A TEI Project

Allen and Greenough/ New Latin Grammar

Double Questions

335. In Double or Alternative Questions, utrum or -ne, whether , stands in the first member; an, anne, or, annōn, necne, or not, in the second; and usually an in the third, if there be one:—

utrum nescīs, an prō nihilō id putās (Fam. 10.26), is it that you don't know, or do you think nothing of it?

vōs ne L. Domitium an vōs Domitius dēseruit (B. C. 2.32), did you desert Lucius Domitius, or did Domitius desert you?

quaerō servōs ne an līberōs (Rosc. Am. 74), I ask whether slaves or free.

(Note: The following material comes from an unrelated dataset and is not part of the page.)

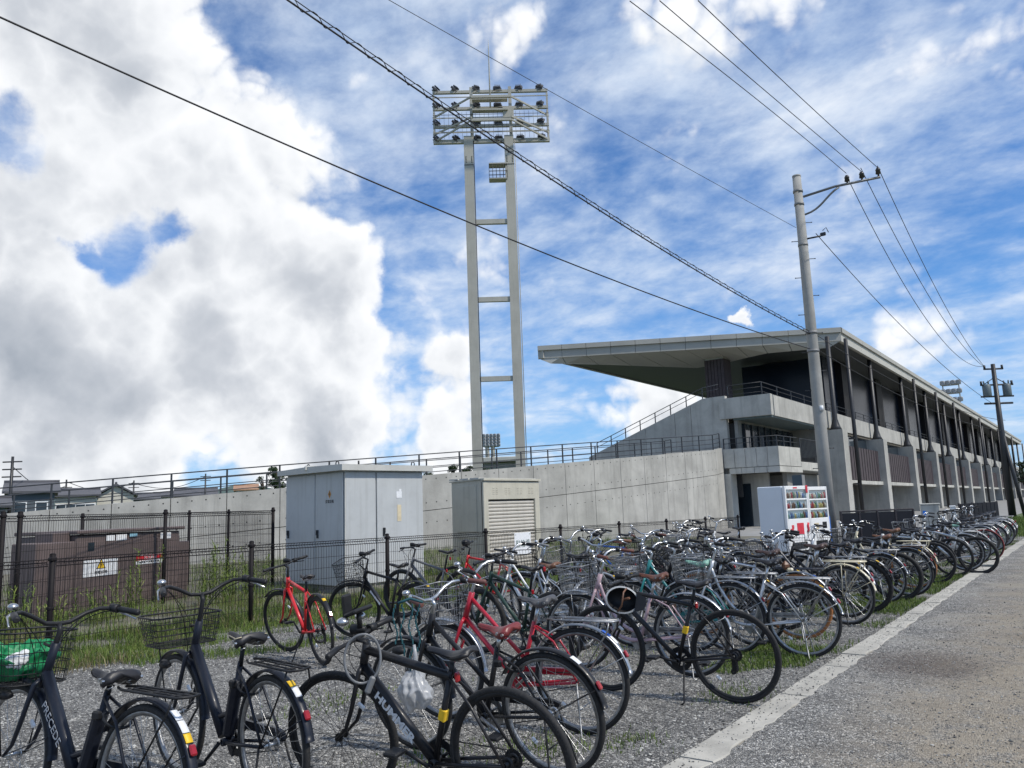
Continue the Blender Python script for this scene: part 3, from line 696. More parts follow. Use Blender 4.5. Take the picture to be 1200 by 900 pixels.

utrum hostem an vōs an fortūnam utrīusque populī īgnōrātis (Liv. 21.10), is it the enemy, or yourselves, or the fortune of the two peoples, that you do not know?

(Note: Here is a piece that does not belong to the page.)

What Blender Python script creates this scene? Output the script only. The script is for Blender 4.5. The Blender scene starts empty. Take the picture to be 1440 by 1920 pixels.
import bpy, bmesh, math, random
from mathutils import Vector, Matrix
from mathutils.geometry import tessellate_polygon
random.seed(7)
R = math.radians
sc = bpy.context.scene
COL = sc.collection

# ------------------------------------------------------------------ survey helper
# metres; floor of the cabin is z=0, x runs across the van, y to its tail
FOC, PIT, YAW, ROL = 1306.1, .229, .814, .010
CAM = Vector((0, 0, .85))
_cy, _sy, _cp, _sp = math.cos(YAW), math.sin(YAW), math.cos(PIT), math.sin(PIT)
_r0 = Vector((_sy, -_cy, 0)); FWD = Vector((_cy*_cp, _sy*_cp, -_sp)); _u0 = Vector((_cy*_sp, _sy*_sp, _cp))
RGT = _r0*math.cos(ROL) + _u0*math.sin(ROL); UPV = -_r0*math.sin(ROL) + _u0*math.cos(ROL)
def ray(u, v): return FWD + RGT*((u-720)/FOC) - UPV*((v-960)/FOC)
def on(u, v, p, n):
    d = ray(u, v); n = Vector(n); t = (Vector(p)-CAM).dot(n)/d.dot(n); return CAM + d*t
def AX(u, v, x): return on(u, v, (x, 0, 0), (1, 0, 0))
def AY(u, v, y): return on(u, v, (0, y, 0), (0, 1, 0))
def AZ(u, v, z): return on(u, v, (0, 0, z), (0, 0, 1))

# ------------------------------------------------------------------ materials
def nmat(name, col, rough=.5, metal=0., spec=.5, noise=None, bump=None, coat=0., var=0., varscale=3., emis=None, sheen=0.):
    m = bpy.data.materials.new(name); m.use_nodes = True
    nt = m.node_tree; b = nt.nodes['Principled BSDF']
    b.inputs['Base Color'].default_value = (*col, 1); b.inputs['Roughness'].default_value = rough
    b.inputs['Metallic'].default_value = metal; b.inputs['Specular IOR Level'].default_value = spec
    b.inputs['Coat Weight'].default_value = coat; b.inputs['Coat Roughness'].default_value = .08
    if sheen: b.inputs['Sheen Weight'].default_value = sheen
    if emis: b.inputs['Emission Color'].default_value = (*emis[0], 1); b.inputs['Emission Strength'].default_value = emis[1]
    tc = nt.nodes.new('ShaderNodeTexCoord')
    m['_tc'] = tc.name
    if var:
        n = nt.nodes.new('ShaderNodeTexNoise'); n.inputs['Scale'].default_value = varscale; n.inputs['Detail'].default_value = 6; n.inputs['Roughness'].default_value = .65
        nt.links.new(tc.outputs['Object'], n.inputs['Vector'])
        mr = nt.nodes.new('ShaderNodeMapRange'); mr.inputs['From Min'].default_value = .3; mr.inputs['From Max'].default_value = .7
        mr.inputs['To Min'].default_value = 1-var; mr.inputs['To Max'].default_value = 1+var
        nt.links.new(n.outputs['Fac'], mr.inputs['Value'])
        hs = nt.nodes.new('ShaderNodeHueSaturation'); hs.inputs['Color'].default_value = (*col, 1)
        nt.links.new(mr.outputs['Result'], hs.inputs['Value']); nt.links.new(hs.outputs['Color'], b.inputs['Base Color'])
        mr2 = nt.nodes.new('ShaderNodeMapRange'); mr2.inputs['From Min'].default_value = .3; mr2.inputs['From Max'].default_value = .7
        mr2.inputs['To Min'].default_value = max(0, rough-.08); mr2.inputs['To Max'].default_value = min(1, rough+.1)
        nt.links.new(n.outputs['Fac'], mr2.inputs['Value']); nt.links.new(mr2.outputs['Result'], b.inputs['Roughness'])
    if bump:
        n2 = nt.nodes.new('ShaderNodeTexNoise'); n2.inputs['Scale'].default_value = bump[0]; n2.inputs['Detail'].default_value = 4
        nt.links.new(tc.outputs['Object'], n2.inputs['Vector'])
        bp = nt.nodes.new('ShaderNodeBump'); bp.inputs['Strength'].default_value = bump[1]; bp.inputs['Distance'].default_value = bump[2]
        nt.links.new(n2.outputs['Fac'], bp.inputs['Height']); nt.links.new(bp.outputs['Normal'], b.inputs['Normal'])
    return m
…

Note— Anne for an is rare. Necne is rare in direct questions, but in indirect questions it is commoner than annōn. In poetry -ne ... -ne sometimes occurs.

a. The interrogative particle is often omitted in the first member; in which case an or -ne (anne, necne) may stand in the second:—

Gabīniō dīcam anne Pompêiō an utrīque (Manil. 57), shall I say to Gabinius, or to Pompey, or to both?

sunt haec tua verba necne (Tusc. 3.41), are these your words or not?

quaesīvī ā Catilīnā in conventū apud M. Laecam fuisset necne (Cat. 2.13) I asked Catiline whether he had been at the meeting at Marcus Laeca's or not.

b. Sometimes the first member is omitted or implied, and an (anne) alone asks the question,—usually with indignation or surprise:—

an tū miserōs putās illōs (Tusc. 1.13), what! do you think those men wretched?

an iste umquam dē sē bonam spem habuisset, nisi dē vōbīs malam opīniōnem animō imbibisset (Verr. 1.1.42), would he ever have had good hopes about himself unless he had conceived an evil opinion of you?

c. Sometimes the second member is omitted or implied, and utrum may ask a question to which there is no alternative:—

utrum est in clārissimīs cīvibus is, quem ... (Flacc. 45), is he among the noblest citizens, whom, etc.?

d. The following table exhibits the various forms of alternative questions:—

utrum ... an ... an

utrum ... annōn ( necne, see § 335 . N.)

---- ... an ( anne

-ne ... an

---- ... -ne, necne

-ne ... necne

-ne ... -ne

Note— From double (alternative) questions must be distinguished those which are in themselves single, but of which some detail is alternative. These have the common disjunctive particles aut or vel (-ve). Thus, —quaerō num iniūstē aut improbē fēcerit (Off. 3.54), I ask whether he acted unjustly or even dishonestly. Here there is no double question. The only inquiry is whether the man did either of the two things supposed, not which of the two he did.